CUANDO LOS LIBROS SE HACEN ECO

Me gusta mucho cuando en un libro encuentro ecos de otro que he leído anteriormente. Es como si la voz del autor rebasara los límites impuestos por las páginas y la portada y se colase en el dominio de otras páginas, de otras historias, de otra voz. Como si lo que un escritor sintiese lo repitiera otro y tal vez otro más haciendo eco, por encima de las distancias de estilo y personalidad, de años y kilómetros.

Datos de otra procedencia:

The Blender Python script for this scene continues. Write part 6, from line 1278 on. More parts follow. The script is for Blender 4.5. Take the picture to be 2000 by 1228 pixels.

Hace unos días me ha sucedido con dos autores y dos obras completamente distintas. La primera es la novela negra Un impulso criminal, de la autora británica P. D. James. En un momento de la investigación de un asesinato, el inspector Dalgliesh se ve obligado a entrar en la casa de la víctima y registrar sus pertenencias. No es un policía al uso que cumpla su tarea de forma rutinaria, y se ve sobrecogido por la tristeza de todos esos objetos, esas prendas de vestir, esas cartas, libros y fotografías que han quedado sin dueño y que son el último rastro material de una vida cuyas huellas se van desvaneciendo poco a poco. Así se hace portavoz la escritora de las reflexiones del investigador:

“Eso de andar fisgando entre los efectos personales de una persona cuya vida se ha truncado era una parte del trabajo que correspondía a Dalgliesh que éste siempre había encontrado sumamente desagradable. Era como si el muerto estuviera en desventaja. A lo largo de su carrera había examinado con interés y lástima un montón de cosas sórdidas: la ropa interior sucia, apretujada a toda prisa en los cajones, cartas personales que la prudencia hubiera aconsejado destruir, restos de comida, facturas pendientes, fotografías viejas, cuadros y libros que el muerto nunca habría elegido como representativos de su gusto ante un curioso o ante el mundo en general, secretos de familia, maquillaje estropeado metido en frascos grasientos, es decir, el revoltillo propio de vidas poco ordenadas e infelices.”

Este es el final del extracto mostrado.